Devoney Looser is Regents Professor of English at Arizona State University. (Her name is pronounced DEV-oh-nee LOE-sir.). She is the author or editor of eleven books on Jane Austen and literature by women, including the biography “Sister Novelists: Jane and Anna Maria Porter in the Age of Austen” (Bloomsbury, 2022). She is a Guggenheim Fellow, an NEH Public Scholar, and a Rockefeller Bellagio Fellow.

A few words from Devoney: 

“Bellagio gave me the space for final cuts and revisions to the book.” 

 

 

 

Quote from Sister Novelists: 

“If one were to pinpoint the precise moment the Porter sisters experienced the pinnacle of literary fame, it would likely be the year 1814. By then, Jane and Anna Maria Porter were in their late 30s and living together outside London. They’d published 17 books, including several international bestsellers, and gained reputations as two very different paragons of feminine talent. Jane’s looks and personality proved a tall, dark and serious contrast to Maria’s, as light, bright and sparkling. With no more than a charity-school education, the sisters had grown up nurturing each other’s ambitions, editing each other’s writing and turning themselves into household names.”

Synopsis:

Before the Brontë sisters picked up their pens, or Jane Austen’s heroines Elizabeth and Jane Bennet became household names, the literary world was celebrating a different pair of sisters: Jane and Anna Maria Porter. The Porters-exact contemporaries of Jane Austen-were brilliant, attractive, self-made single women of polite reputation who between them published 26 books and achieved global fame. They socialized among the rich and famous, tried to hide their family’s considerable debt, and fell dramatically in and out of love. Their moving letters to each other confess every detail. Because the celebrity sisters expected their renown to live on, they preserved their papers, and the secrets they contained, for any biographers to come.

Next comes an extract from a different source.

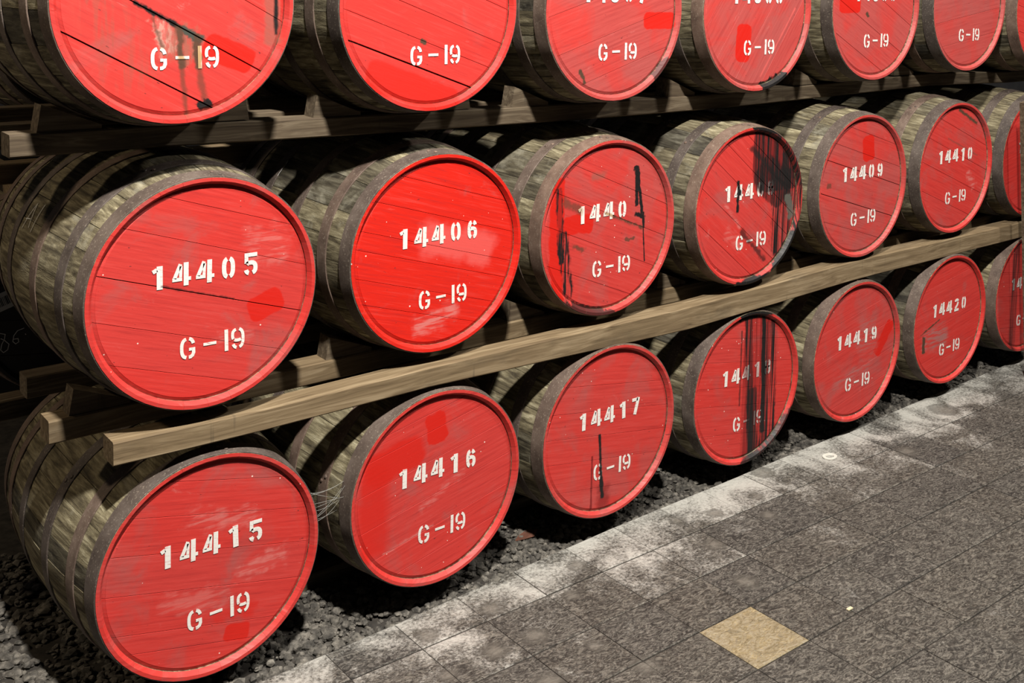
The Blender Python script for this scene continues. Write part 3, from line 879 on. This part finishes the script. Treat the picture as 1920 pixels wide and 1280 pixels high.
def cask_body(root, rim_mat, layout, roll, seed, rivets=True, rivet_ang=None):
    for me in LAYOUTS[layout]:
        s = link('stave', me, root, (0, -L_CASK / 2, RB))
        s.rotation_euler = (0, roll, 0)
        s.material_slots[1].link = 'OBJECT'
        s.material_slots[1].material = rim_mat
    rg_ = random.Random(seed)
    for k, me in enumerate(HOOP_ME):
        h = link('hoop', me, root, (0, -L_CASK / 2, RB))
        if rivets and k < 3:
            a = (math.radians(rivet_ang) if rivet_ang and k == 0 else rg_.uniform(math.radians(75), math.radians(170)))
            yc = sum(HOOPS_Y[k]) / 2
            for dy, da in ((-0.008, 0.0), (0.008, 0.05)):
                rr = rad(yc + dy) + 0.0028
                rv = link('rivet', RIVET, h, (rr * math.cos(a + da), yc + dy, rr * math.sin(a + da)))
                rv.rotation_euler = Vector((math.cos(a + da), 0, math.sin(a + da))).to_track_quat('Z', 'Y').to_euler()

ROOT = {}
for n, (key, d) in enumerate(CASKS.items()):
    x, y, z = d['p']
    root = empty('cask', (x, y + L_CASK / 2, z - RB))
    ROOT[key] = root
    tag(root, d['label'], 'cask', {'T': 'casks in the top row', 'M': 'casks in the middle row', 'L': 'casks on the gravel'}[key[0]])
    bpy.context.view_layer.update()
    pm = paint_mat('red_paint_' + key, root, d['st'], d['seam'], d['dull'], d['fl'], n * 1.37 + 0.5, d.get('base', RED))
    lm = letter_mat('white_stencil_' + key, root, d['st'], d['seam'], n * 0.9)
    cask_body(root, pm, n % 3, n * 1.13 + 0.4, n, True, 82 if key in ('M1', 'L1') else 92 if key[0] != 'T' else None)
    offs = [-0.29] + d['off'] + [0.29]
    for a, b in zip(offs, offs[1:]):
        board('head_board', a, b, d['seam'], pm, root, RB, g0=d.get('open', {}).get(a, 0), g1=d.get('open', {}).get(b, 0))
    if d['num']:
        ch = []
        for i, g in enumerate(d['num']):
            ch.append((g, -0.121 + 0.0605 * i, 0.056 + 0.0008 * ((i * 7 + n) % 3 - 1), 0.0595))
        lettering('stencil_digit', root, ch, RB, lm, 0.03)
    code = [('G', -.048, -.138, .057), ('-', .010, -.138, .057), ('I', .054, -.137, .057), ('g', .085, -.137, .057)]
    if d.get('miss'):
        code = [c for c in code if c[0] != d['miss']]
    lettering('stencil_sign', root, code, RB, lm, 0.02)

# chalk strokes on the sides of two casks
def chalk_on_side(key, lines, wd=0.0028):
    root = ROOT[key]
    ve, fa = [], []
    for ln in lines:
        pts = []
        for (ya, aa), (yb, ab) in zip(ln, ln[1:]):
            for i in range(7):
                t = i / 7
                pts.append((ya + (yb - ya) * t, aa + (ab - aa) * t))
        pts.append(ln[-1])
        b0 = len(ve)
        for i, (y, a) in enumerate(pts):
            q = rad(y) + 0.0020
            a2 = math.radians(a)
            p0, p1 = pts[max(i - 1, 0)], pts[min(i + 1, len(pts) - 1)]
            dy, da = p1[0] - p0[0], math.radians(p1[1] - p0[1]) * q
            l = math.hypot(dy, da) or 1
            ny, na = -da / l * wd / 2, dy / l * wd / 2
            for s in (-1, 1):
                aa = a2 + s * na / q
                ve.append((q * math.cos(aa), y + s * ny - L_CASK / 2, q * math.sin(aa) + RB))
        for i in range(len(pts) - 1):
            k = b0 + 2 * i
            fa.append((k, k + 1, k + 3, k + 2))
    tag(mesh_obj('chalk_mark', ve, fa, [CHALK], root), 'white chalk strokes')
chalk_on_side('M1', [[(0.481, 159), (0.456, 146), (0.431, 157.2)], [(0.482, 154.3), (0.446, 153.5)], [(0.404, 158.5), (0.401, 144.9)]])
chalk_on_side('M2', [[(0.543, 156.4), (0.514, 146.2), (0.509, 139.5), (0.525, 131.5)], [(0.607, 156.7), (0.560, 157.5)]], 0.0025)

# second rank of casks standing behind the first, black heads
BACK = [((1.16, 0.96, 1.735), 'unpainted cask with a black head in the second rank behind the top row'),
        ((1.10, 0.96, 0.850), 'black-headed cask with a chalked 86 and a barcode label in the second rank'),
        ((1.92, 0.96, 1.735), 'black-headed cask in the second rank behind the gap after the first top cask'),
        ((1.90, 0.96, 0.850), 'black-headed cask in the second rank behind cask 14406'),
        ((2.66, 0.96, 1.735), 'black-headed cask in the second rank behind the third top cask')]
for n, (p, lb) in enumerate(BACK):
    root = empty('cask', (p[0], p[1] + L_CASK / 2, p[2] - RB))
    tag(root, lb, 'cask', 'second rank casks')
    cask_body(root, BLACKHEAD, (n + 1) % 3, n * 0.7, 50 + n, False)
    for a, b in zip((-.29, -.17, -.06, .05, .16), (-.17, -.06, .05, .16, .29)):
        board('head_board', a, b, 12 * n - 20, BLACKHEAD, root, RB)
    if n == 1:
        ve, fa = [], []
        yy = -L_CASK / 2 + REC - 0.002
        ox, oz = p[0], p[2] - RB
        fx = lambda a, b: (a - ox, b - oz)
        for pts in ([(.867, .783), (.882, .777), (.879, .761), (.872, .748), (.868, .730), (.876, .720), (.888, .727), (.892, .744), (.880, .758), (.869, .766)],
                    [(.936, .787), (.917, .782), (.906, .768), (.903, .750), (.911, .741), (.920, .746), (.918, .757), (.905, .757)],
                    [(.939, .768), (.941, .765)]):
            ribbon(pts, 0.0022, ve, fa, yy, fx)
        tag(mesh_obj('chalk_mark', ve, fa, [CHALK], root), 'chalked 86')
        cxp, czp = 0.872, 0.880
        lab = []
        c, s = math.cos(0.32), math.sin(0.32)
        def q_(a, b, y):
            return (cxp + a * c - b * s - ox, y, czp + a * s + b * c - oz)
        ve = [q_(a, b, yy) for a, b in ((-.05, -.028), (.036, -.028), (.036, .028), (-.05, .028))] + [q_(a, b, yy + .0008) for a, b in ((-.05, -.028), (.036, -.028), (.036, .028), (-.05, .028))]
        pl = mesh_obj('paper_label', ve, [(0, 1, 2, 3), (0, 4, 5, 1), (1, 5, 6, 2), (2, 6, 7, 3), (3, 7, 4, 0)], [PAPER], root)
        pl['label'] = 'white barcode label'
        ve, fa = [], []
        a = -.044
        rb_ = random.Random(5)
        while a < .028:
            wd = rb_.choice((.0015, .0025, .004))
            b0 = len(ve)
            ve += [q_(x_, b_, yy - .0005) for x_, b_ in ((a, -.014), (a + wd, -.014), (a + wd, .014), (a, .014))]
            fa.append((b0, b0 + 1, b0 + 2, b0 + 3))
            a += wd + rb_.choice((.0015, .0025, .003))
        mesh_obj('barcode', ve, fa, [INK], pl)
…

But history hasn’t been kind to the Porters. Credit for their literary invention was given to their childhood friend, Sir Walter Scott, who never publicly acknowledged the sisters’ works as his inspiration. With Scott’s more prolific publication and even greater fame, the Porter sisters gradually fell from the pinnacle of celebrity to eventual obscurity. Now, Professor Devoney Looser, a Guggenheim fellow in English Literature, sets out to re-introduce the world to the authors who cleared the way for Austen, Mary Shelley, and the Brontë sisters. Capturing the Porter sisters’ incredible rise, from when Anna Maria published her first book at age 14 in 1793, through to Jane’s fall from the pinnacle of fame in the Victorian era, and then to the auctioning off for a pittance of the family’s massive archive, Sister Novelists is a groundbreaking and enthralling biography of two pioneering geniuses in historical fiction.